Zinnet Özçelik, emniyet görevlileri ve sağlıkçıların görevlerini yerine getirmediğini ifade ederek, mahkeme heyetinin gerçeği ortaya çıkarması için, olayda sorumluluğu olduğunu düşündükleri etüm kamu görevlilerinin mahkemeye getirilerek dinlenmelerini istedi.
AİLELERDEN TEPKİ
Bu sırada mağdur yakınlarından anne ambulansların geç gelmesine tepki göstererek "Bize yapılan zülümdür biz bunları hak etmedik. Ambulansların gelmediğini söyledik. Polislerin gaz attığını söyledik ancak bize inanmadınız. İşte belgeleri ile ortaya çıktı, neden bu insanlar yargılanmıyor" diye sordu.
'ÇOĞU ARKADAŞIM ATILAN GAZDAN ÖLDÜ'
Duruşmaya verilen aranın ardından ifadeleri alınmayan davacılar söz hakkı aldı. Saldırıdan yaralı olarak kurtulanlardan, Uğur Mumcu Şahin ifadesinda saldırı anını anlatırken önemli bir iddiada bulundu. Şahin bir çok izsanın saldırıdan sonra polisin kullandığı gaz nedeniyle hayatını kaybettiğini söyledi:
"Gar’da arkadaşımı bekledim geldi yürüdük ve patlama oldu. O sırada beni gördüler tanıdıklar müdahale ettiler. Polis o sıra gaz attı. Kalabalık üzerimize doğru geldi ve yine ayağım çiğnendi. Beni polisin gazından korudular. Hastaneye ilk girenlerden biriyim ki 40 dakikada girdim. Çoğu arkadaşımın o gazdan öldürüldüğünü düşünüyorum"
'OLAY YERİ EKİPLERİ DELİLLERİ TOPLAMADI'
Saldırıdan yaralı kurtulan ve daha önce ifade veremeyen davacıların ifadelerinin ardından söz alan davacı avukatlarından avukat Senem Doğanoğlu, saldırı sonrası olay yeri inceleme ekiplerinin delil toplama görevini yerine getirmediğini söyledi.

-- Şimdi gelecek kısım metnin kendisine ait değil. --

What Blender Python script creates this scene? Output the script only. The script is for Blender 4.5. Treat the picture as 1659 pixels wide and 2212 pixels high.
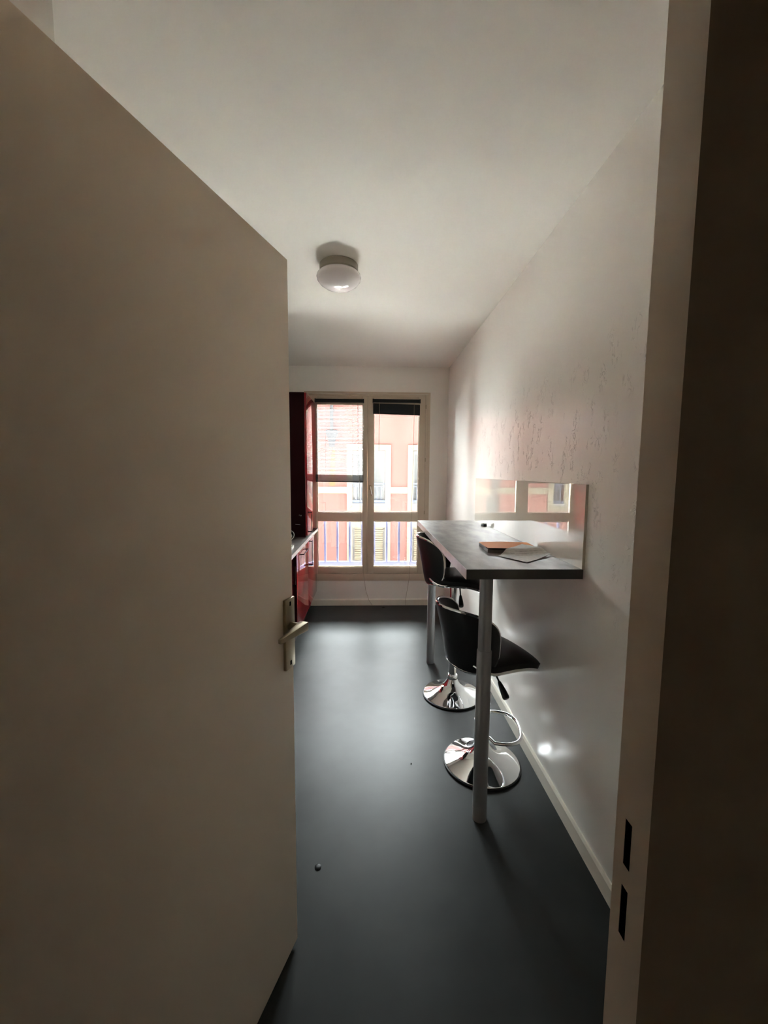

'NEDEN DAHA AZ KİŞİ GÖREVLENDİRİLDİ'
Duruşmada söz alan avukatlardan İlke Işık, kamu görevlileriyle ilgili devam eden tek bir soruşturma ya da incelemenin olmadığını belirterek, "u kadar istihbarata rağmen neden 10 Ekim’de daha az kişi görevlendirildi?" diye sordu:
"Dönemin Ankara TEM Amiri Hüseyin Özgür Gür bu katliamı izliyor. İstihbarat gizleyen emniyet personelinden bahsediyoruz. O gün Ankara Emniyeti sadece 2 bin polis görevlendiriyor. Bunlar çeşitli güzergahlarda dağıtılıyor. Gar’da ise sadece 70 polis görevli. ‘Teröre Karşı Kardeşlik Mitingi’ yapıldı 17 Eylül’de. Bu eylemde 4 bin 40 polis görevlendirildi katliamdan bir hafta öncesinde. Bu kadar istihbarata rağmen neden 10 Ekim’de daha az kişi görevlendirildi?
'IŞİD SANIKLARININ EŞLERİDE TANIK OLARAK DİNLENMELİ'
"Örgüt üyelerinin eşlerinin veya yakınlarının da ne kadar önemli olduğunu görüyoruz. Bunlar aile olarak da görüşüyor ve örgüt işlerinden haberdarlar" diye konuşan avukat Eylem Sarıoğlu, IŞİD sanıklarının eşlerinin de tanık olarak dinlenmesini talep etti.
DURUŞMAYA YARIN DEVAM EDİLECEK
10 Ekim katliamının 5’inci duruşmasının ilk günü tamamlandı. Duruşmaya, yarın sabah 10.00’da Ankara Adliyesi’nde devam edilecek.